Projecting weakness might make you popular. It also causes
other nations to take advantage of you.
However bad the situation in Iraq at the end of the Bush
administration, the Obama administration leaves his successor an unimaginable
catastrophe in Syria:
The
most tragic of Obama’s failures has been Syria, where he refused to enforce his
own “red line” against the Bashar al-Assad regime and gradually conceded
control of that devastated country to Iran, Russia and assorted, often conflicting,
Muslim militias. Recent talks to settle the conflict include Russia and an
increasingly hostile Turkey, but not the world’s putative top superpower.
Politically, Obama has been a catastrophe for the Democratic
Party. People voted for him and gave him his chance. In return he made his
political party into an also-ran on the national state. One might say that
after Obama the Democratic Party has nowhere to go but up:
Following
the Obama script, but without the man himself, the Democratic Party lost most
of the country. Hillary Clinton may have achieved a plurality among all voters,
but Republicans ran the table in most states, and received upwards of 3.5
million more votes than Democrats in congressional races. Obama’s presidency
saw the virtual destruction of his own party in much of the country, notably in
the South, Appalachia and the Great Plains.
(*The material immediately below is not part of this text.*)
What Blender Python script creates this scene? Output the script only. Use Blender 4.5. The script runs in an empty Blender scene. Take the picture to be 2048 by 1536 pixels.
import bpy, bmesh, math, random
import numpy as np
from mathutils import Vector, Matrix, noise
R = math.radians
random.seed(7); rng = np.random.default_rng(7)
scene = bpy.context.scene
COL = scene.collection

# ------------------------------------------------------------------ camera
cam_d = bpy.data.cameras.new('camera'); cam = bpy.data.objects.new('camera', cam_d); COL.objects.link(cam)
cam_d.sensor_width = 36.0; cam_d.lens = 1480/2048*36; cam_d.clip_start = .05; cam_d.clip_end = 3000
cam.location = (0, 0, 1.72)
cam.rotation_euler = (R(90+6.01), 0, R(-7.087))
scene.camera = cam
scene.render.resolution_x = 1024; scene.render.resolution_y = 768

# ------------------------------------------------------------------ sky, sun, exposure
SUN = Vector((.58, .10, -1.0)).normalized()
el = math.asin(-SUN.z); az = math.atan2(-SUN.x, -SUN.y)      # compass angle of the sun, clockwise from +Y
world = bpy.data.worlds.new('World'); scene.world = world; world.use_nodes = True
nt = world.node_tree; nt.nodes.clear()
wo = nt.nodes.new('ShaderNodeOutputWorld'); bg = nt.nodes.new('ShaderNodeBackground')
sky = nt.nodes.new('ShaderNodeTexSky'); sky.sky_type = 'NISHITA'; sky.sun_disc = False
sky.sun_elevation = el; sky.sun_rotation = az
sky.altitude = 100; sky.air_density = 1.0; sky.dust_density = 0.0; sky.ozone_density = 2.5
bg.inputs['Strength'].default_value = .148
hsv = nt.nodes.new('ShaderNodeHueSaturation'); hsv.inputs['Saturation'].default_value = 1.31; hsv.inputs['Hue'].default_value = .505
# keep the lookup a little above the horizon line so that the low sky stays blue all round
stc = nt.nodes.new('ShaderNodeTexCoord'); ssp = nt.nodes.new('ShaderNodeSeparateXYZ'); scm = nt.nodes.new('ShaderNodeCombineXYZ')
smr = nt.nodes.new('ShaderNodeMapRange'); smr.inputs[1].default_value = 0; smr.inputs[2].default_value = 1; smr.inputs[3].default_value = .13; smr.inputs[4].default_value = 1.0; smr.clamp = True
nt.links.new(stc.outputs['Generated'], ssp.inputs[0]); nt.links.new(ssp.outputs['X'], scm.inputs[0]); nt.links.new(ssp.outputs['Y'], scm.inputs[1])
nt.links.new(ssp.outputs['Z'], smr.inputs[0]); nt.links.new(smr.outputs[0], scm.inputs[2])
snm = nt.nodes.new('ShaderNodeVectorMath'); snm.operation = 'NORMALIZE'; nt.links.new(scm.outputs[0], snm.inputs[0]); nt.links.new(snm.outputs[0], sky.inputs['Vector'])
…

As for his achievements, they have been produced by
executive orders, thus undemocratically. Those who tell us that the incoming
Trump administration will circumvent the constitution and will rule by
executive order must be looking in the rear view mirror.
Kotkin concludes:
His
post-2010 achievements relied almost entirely on executive orders and
regulatory rulings, most of which can be canceled out with the signature of
President Trump. Obama may have soared into office based on his persona, but
his denouement seems likely to be something less than glorious.
I don't know about usually, but Kotkin got this right.